Friday, 21 January 2011

Time, experience and normality: Labour’s real loss

There are – thankfully – some positives we can glean from all of this. There is the fact that Balls can now bring his undoubted talent and expertise to the economic brief. There is also the fact that Johnson and Miliband were clearly not seeing eye-to-eye and there is now the opportunity for a new start, and possibly even a clearer definition of economic policy, as it seems difficult to imagine Balls waiting for the completion of the policy review process to define his approach. They have worked together before at the Treasury and presumably appreciate each other’s strengths and weaknesses. All these things are good.

The negatives, of course, are substantial: the more obvious ones picked over by the press this morning. Firstly Johnson’s appointment was absolutely not the mistake that Steve Richards argues it was. Ed’s choice was, in fact, extremely shrewd: he put a heavyweight in a heavyweight position and, more importantly, appointed someone who was not Ed Balls. Balls is someone whose talents are to be greatly admired but the harsh truth is, his association with Brown’s Treasury could destroy us on the economic brief, and that is nine-tenths of the political battle for 2011.

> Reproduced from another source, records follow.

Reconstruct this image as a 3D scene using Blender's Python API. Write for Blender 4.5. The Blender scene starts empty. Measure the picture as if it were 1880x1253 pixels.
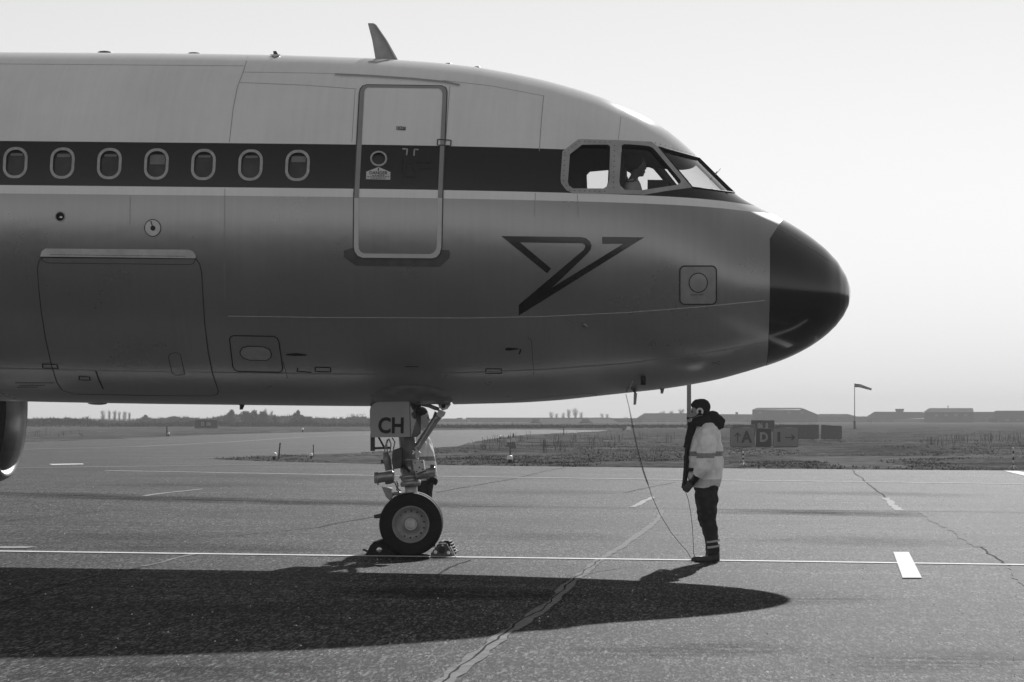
import bpy, bmesh, math, random
import numpy as np
from mathutils import Vector, Matrix, Quaternion, noise
from mathutils.bvhtree import BVHTree
from mathutils.geometry import delaunay_2d_cdt

random.seed(7)
scene = bpy.context.scene
COL = scene.collection
R = math.radians

# ------------------------------------------------------------------ camera
PW, PH = 1880.0, 1253.0          # the photograph's pixel grid, used for measuring
LENS, EYE, HORIZON = 85.0, 1.68, 768.0
XC = 1180.0                      # optical axis: the photograph is cropped off-centre
FPX = LENS / 36.0 * PW
cam_data = bpy.data.cameras.new('camera')
cam_data.lens = LENS
cam_data.sensor_width = 36.0
cam_data.sensor_fit = 'HORIZONTAL'
cam_data.shift_x = (PW / 2 - XC) / PW
cam_data.clip_start = 0.1
cam_data.clip_end = 12000.0
cam = bpy.data.objects.new('camera', cam_data)
COL.objects.link(cam)
cam.location = (0, 0, EYE)
cam.rotation_euler = (R(90) + math.atan((HORIZON - PH / 2) / FPX), 0, 0)
scene.camera = cam
CAM_M = Matrix.Translation(Vector(cam.location)) @ cam.rotation_euler.to_matrix().to_4x4()

# ------------------------------------------------------------------ sky, sun, exposure
SUN_DIR = Vector((0.172, 1.0, 0.478)).normalized()      # towards the sun
SUN_EL = math.asin(SUN_DIR.z)
SUN_AZ = math.atan2(SUN_DIR.x, SUN_DIR.y)               # from +Y towards +X
world = bpy.data.worlds.new('World')
scene.world = world
world.use_nodes = True
wn, wl = world.node_tree.nodes, world.node_tree.links
wn.clear()
sky = wn.new('ShaderNodeTexSky')
sky.sky_type = 'NISHITA'
sky.sun_disc = False
sky.sun_elevation = SUN_EL
sky.sun_rotation = SUN_AZ
sky.altitude = 0.0
sky.air_density = 1.95
sky.dust_density = 0.04
sky.ozone_density = 1.0
bw = wn.new('ShaderNodeSeparateColor')                  # a black-and-white photograph: grey sky
bg = wn.new('ShaderNodeBackground')
bg.inputs['Strength'].default_value = 0.060
wo = wn.new('ShaderNodeOutputWorld')
wl.new(sky.outputs['Color'], bw.inputs['Color'])
wl.new(bw.outputs['Green'], bg.inputs['Color'])
wl.new(bg.outputs['Background'], wo.inputs['Surface'])

sun_data = bpy.data.lights.new('sun', 'SUN')
sun_data.energy = 3.7
sun_data.angle = R(0.53)
sun_data.color = (1.0, 1.0, 1.0)
sun = bpy.data.objects.new('sun', sun_data)
COL.objects.link(sun)
sun.rotation_euler = SUN_DIR.to_track_quat('Z', 'Y').to_euler()

vs = scene.view_settings
vs.view_transform = 'Standard'
vs.look = 'None'
vs.exposure = 0.54
vs.gamma = 1.0
vs.use_curve_mapping = False
scene.render.engine = 'CYCLES'
scene.cycles.use_denoising = True
scene.cycles.max_bounces = 8
scene.cycles.transparent_max_bounces = 16
scene.cycles.volume_bounces = 0
scene.cycles.sample_clamp_indirect = 6.0

# ------------------------------------------------------------------ small helpers
def smooth01(e0, e1, v):
    t = min(1.0, max(0.0, (v - e0) / (e1 - e0)))
    return t * t * (3 - 2 * t)

TILT = 0.0118                    # the apron falls gently to the right (drainage)
def gz(x, y):
    return -TILT * x * (1.0 - smooth01(45.0, 110.0, y))

def ray(px, py):
    d = Vector(((px - XC) / FPX, (PH / 2 - py) / FPX, -1.0))
    d = (CAM_M.to_3x3() @ d)
    return Vector(cam.location), d

def on_ground(px, py, lift=0.0):
    o, d = ray(px, py)
    t = o.z / max(1e-5, -d.z)
    for _ in range(12):
        p = o + d * t
        t = (o.z - gz(p.x, p.y) - lift) / max(1e-5, -d.z)
    return o + d * t

def at_depth(px, py, Y):
    o, d = ray(px, py)
    return o + d * (Y / d.y)

def mesh_from(name, verts, faces, mats=None, parent=None, smooth=False, midx=None):
    me = bpy.data.meshes.new(name)
    me.from_pydata([tuple(v) for v in verts], [], faces)
    if mats is not None:
        for m in (mats if isinstance(mats, (list, tuple)) else [mats]):
            me.materials.append(m)
    if midx is not None:
        me.polygons.foreach_set('material_index', midx)
    if smooth:
        me.polygons.foreach_set('use_smooth', [True] * len(me.polygons))
    me.update()
    o = bpy.data.objects.new(name, me)
    COL.objects.link(o)
    if parent is not None:
        o.parent = parent
    return o

def tag(o, label=None, cat=None, group=None, kind=None):
    if label: o['label'] = label
    if cat: o['category'] = cat
    if group: o['group'] = group
    if kind: o['kind'] = kind
    return o

def empty(name, loc=(0, 0, 0), rz=0.0, label=None, cat=None, group=None):
    e = bpy.data.objects.new(name, None)
    e.empty_display_size = 0.2
    COL.objects.link(e)
    e.location = loc
    e.rotation_euler = (0, 0, rz)
    return tag(e, label, cat, group)

def copy_tree(o, parent=None):
    c = o.copy()
    COL.objects.link(c)
    c.parent = parent
    for ch in [k for k in o.children]:
        copy_tree(ch, c)
    return c

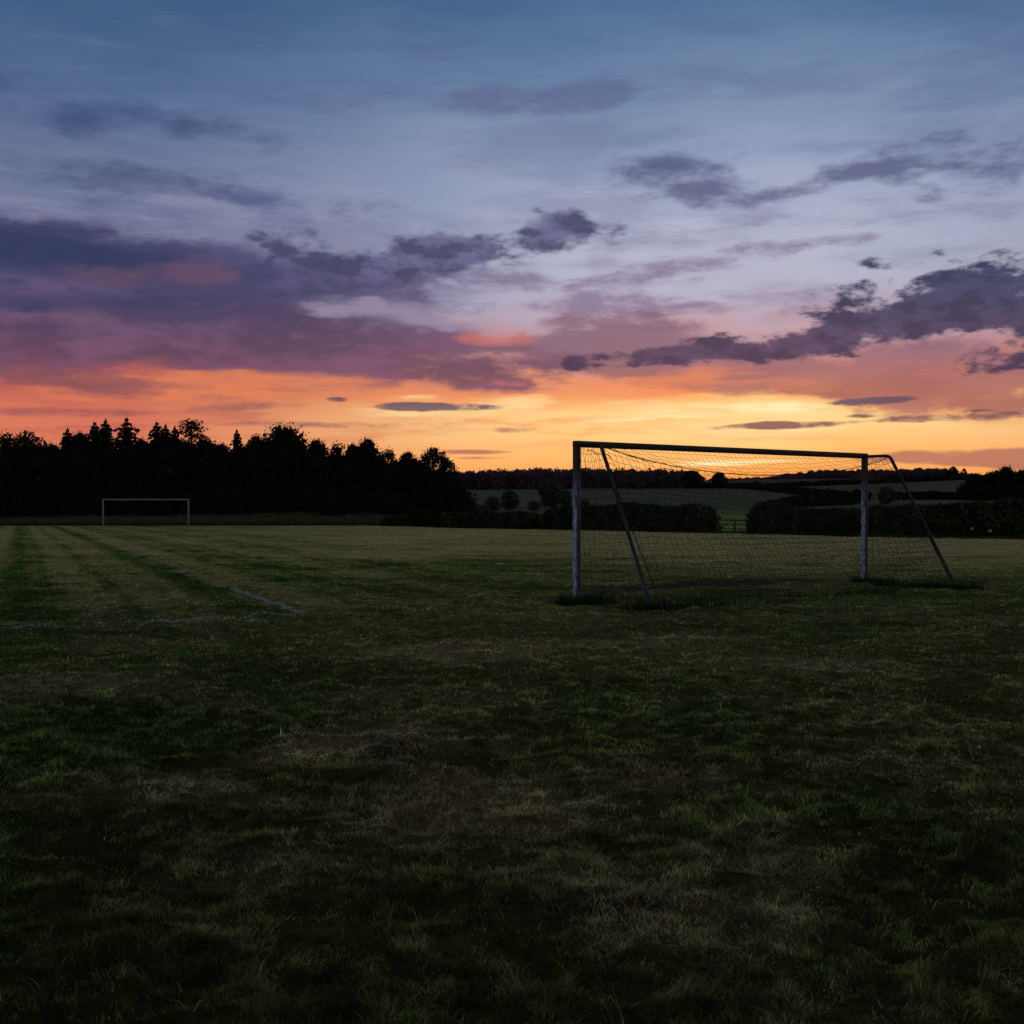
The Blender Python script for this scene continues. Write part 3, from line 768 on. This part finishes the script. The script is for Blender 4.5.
# distant woods on the ridge (read as one mass)
def distant_wood(name, pxs, tops, ds, label, rows=3):
    mb = MB()
    for r in range(rows):
        px = pxs[0]
        while px < pxs[-1]:
            d = np.interp(px, pxs, ds)+r*14+random.uniform(-5, 5)
            ty = np.interp(px, pxs, tops)+random.uniform(-1.1, 2.0)+(0 if r else 1.5)
            p = at(px, d); zt = CAMH+(HZ-ty)*d/F; h = max(2.5, zt-p[2]); w = random.uniform(2.0, 3.6)
            for q in range(4):
                zz = p[2]+h*(.25+.2*q); rr = w*(1-.12*q)
                c = (p[0]+random.uniform(-1, 1)*.8, p[1], min(zz, zt-rr*.5))
                quads_to_mb(mb, lobe_points(c, (rr*random.uniform(.7, 1.1), rr, h*.26), 110, .8), .50)
            quads_to_mb(mb, lobe_points((p[0], p[1], zt-.6), (random.uniform(.6, 1.6), 1, random.uniform(.6, 1.0)), 14, .7), .38)
            px += 5.2*random.uniform(.7, 1.3)*430/d*1.0
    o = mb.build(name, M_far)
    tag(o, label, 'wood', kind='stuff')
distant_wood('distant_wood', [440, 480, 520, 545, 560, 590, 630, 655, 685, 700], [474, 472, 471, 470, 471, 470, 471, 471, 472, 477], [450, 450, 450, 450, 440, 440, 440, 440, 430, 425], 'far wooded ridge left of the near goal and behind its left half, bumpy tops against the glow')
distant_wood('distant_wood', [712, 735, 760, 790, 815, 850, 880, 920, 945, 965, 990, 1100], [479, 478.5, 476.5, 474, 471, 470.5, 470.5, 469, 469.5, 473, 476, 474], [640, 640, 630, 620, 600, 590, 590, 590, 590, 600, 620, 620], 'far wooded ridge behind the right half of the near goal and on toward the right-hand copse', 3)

# gate
gl = (718, 750); gd = float(edge_d(733))+.6
GA = at(gl[0], gd); GB = at(gl[1], gd-1.6); Og = (GA+GB)/2
gt = empty('field_gate', Og); tag(gt, 'old low wooden rail gate in the gap between two hedges', 'gate')
gv = GB-GA; ga = math.atan2(gv[1], gv[0]); gL = float(np.linalg.norm(gv[:2]))
for f, hh, ww in ((0, 1.0, .12), (.53, .88, .09), (1, 1.0, .12)):
    b = MB(); b.box((0, 0, hh/2-.1), (ww, ww, hh+.2), ga); o = b.build('gate_post', M_wood, gt, bevel=.01); o.location = GA+gv*f-Og
for z in (.28, .55, .82):
    b = MB(); b.box((0, -.065, z), (gL, .035, .075 if z > .7 else .06), 0); o = b.build('rail', M_wood, gt, bevel=.008); o.rotation_euler = (0, 0, ga)
b = MB(); b.tube([(-gL*.46, -.1, .2), (-gL*.02, -.1, .8)], .03, 6); o = b.build('diagonal_brace', M_wood, gt); o.rotation_euler = (0, 0, ga)

# cream flower heads on the hedge
def flower(px, py, label, r):
    d = float(edge_d(px))+.6-.92; x = (px-512)*d/F; z = CAMH-(py-HZ)*d/F
    e = empty('flower_head', (x, d, z-.15)); tag(e, label, 'flower', 'cream flower heads on the hedge')
    st = MB(); st.tube([(0, .12, -.25), (0, .05, -.05), (0, 0, .12)], .007, 5)
    for k in range(6):
        an = k*1.05; st.tube([(0, 0, .06), (math.cos(an)*r*.6, math.sin(an)*r*.4, .13)], .004, 4)
    st.build('stalk', M_leaf2, e)
    bl = MB(); C = lobe_points((0, 0, .14), (r, r*.6, r*.7), 160, .9); C[:, 2] += .5*(r-np.abs(C[:, 0]))*.8
    quads_to_mb(bl, C, .022); bl.build('blossom', M_flower, e)
flower(972.5, 529, 'left one of two small pale cream flower heads low on the right hedge', .085)
flower(990.5, 531, 'right one of two small pale cream flower heads low on the right hedge', .09)
# pale scrap on the grass
g = gp(500, 563.5); lt = MB()
N = 12
for k in range(1):
    xs = np.linspace(-.11, .11, N); V = []
    for i, x_ in enumerate(xs):
        for yy in (-.03, 0, .035):
            V.append((x_, yy+.01*math.sin(i*1.7), .03+.016*math.sin(i*2.3+yy*60)))
    lt.add(V, [[i*3+j, (i+1)*3+j, (i+1)*3+j+1, i*3+j+1] for i in range(N-1) for j in range(2)])
o = lt.build('litter', M_litter); o.location = (g[0], g[1], float(ground(g[0], g[1]))+float(bumps(g[0], g[1]))+.02)
tag(o, 'small crumpled white plastic strip lying on the grass left of the near goal', 'litter')

# ------------------------------------------------------------------ sky
W = bpy.data.worlds.new('World'); S.world = W; W.use_nodes = True
nt = W.node_tree; N_ = nt.nodes; Lk = nt.links
for n in list(N_): N_.remove(n)
def nd(t, **k):
    n = N_.new(t)
    for a, b in k.items(): setattr(n, a, b)
    return n
def setin(n, i, v):
    if hasattr(v, 'is_output') or isinstance(v, bpy.types.NodeSocket): Lk.new(v, n.inputs[i])
    else: n.inputs[i].default_value = v
def math_(op, a, b=None, c=None, clamp=False):
    n = nd('ShaderNodeMath', operation=op, use_clamp=clamp); setin(n, 0, a)
    if b is not None: setin(n, 1, b)
    if c is not None: setin(n, 2, c)
    return n.outputs[0]
def mrange(v, a, b, c, d, smooth=True):
    n = nd('ShaderNodeMapRange'); n.interpolation_type = 'SMOOTHSTEP' if smooth else 'LINEAR'
    setin(n, 0, v); 
    for i, q in zip((1, 2, 3, 4), (a, b, c, d)): setin(n, i, q)
    return n.outputs[0]
def mixc(f, a, b):
    n = nd('ShaderNodeMix', data_type='RGBA'); setin(n, 0, f); setin(n, 6, a); setin(n, 7, b); return n.outputs[2]
def rgb(c): return (*lin(c), 1)
tc = nd('ShaderNodeTexCoord'); DIR = tc.outputs['Generated']
sp = nd('ShaderNodeSeparateXYZ'); Lk.new(DIR, sp.inputs[0]); dx, dy, dz = sp.outputs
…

Then there is the concern that the two may not agree on economic policy, and may clash the same as or, taking into account the personalities and personal rivalry, worse than with Johnson. And that is the final issue, of course, much discussed in today’s press, the rivalry between the two men, the leader and his closest rival still standing, in a contest which Ed won by a whisker.

But, digging deeper, there are two more strategic weaknesses, less noticed: the first is the time lost, yet again, on our economic positioning. Despite the unforeseen and perfectly excusable nature of the departure, it is not what you want after three months as leader. Of post-war Shadow Chancellors, Johnson has now the dubious record of serving the least time in post (discounting Ken Clarke’s brief caretaker role in 1997). It doesn’t take a genius to conclude, that although sometimes junior Shadow roles may be changed without disruption, you do not do this kind of reshuffle unless you really have to. And we can see why: the real impact of this is now that our positioning on economic policy, put back already five months because of the late leadership election, no Chancellor Conference speech to concentrate the mind and focus the policy, then danced around because of differences between Miliband and Johnson. And now – the reality is, whatever they say – it will only start its real definition today, eight months after the election. By the time Balls has got his feet under the table and agreed a position with his boss, we will be nearly a year down the road from the election, and way behind the Tories on nailing their economic untruths, that is, if it is even possible at this stage. And politically, right now, economics is everything.

And finally there is the loss of Alan’s man-in-the-street, grey-haired life experience at the heart of government. This should not be understated. Originally we had a leadership election which was effectively between four Special Advisers, who had barely done a job outside politics. We now have, at the heart of our team, Miliband, Balls, Cooper and Alexander. All are young for their posts, in their early forties. All are Brownites. All are former researchers or Special Advisers who have worked all their lives in politics. Two are married. It is not necessarily the most streetwise, outward-looking, “normal” team you can find. The danger for us is insularity. The danger is wonkishness. The danger, as Brown ultimately found to his cost, is not connecting.

We now have even more limited time than before to make our economic choices and push out the message. It is time to get out there, have the wisdom to understand what the country wants and give it to them.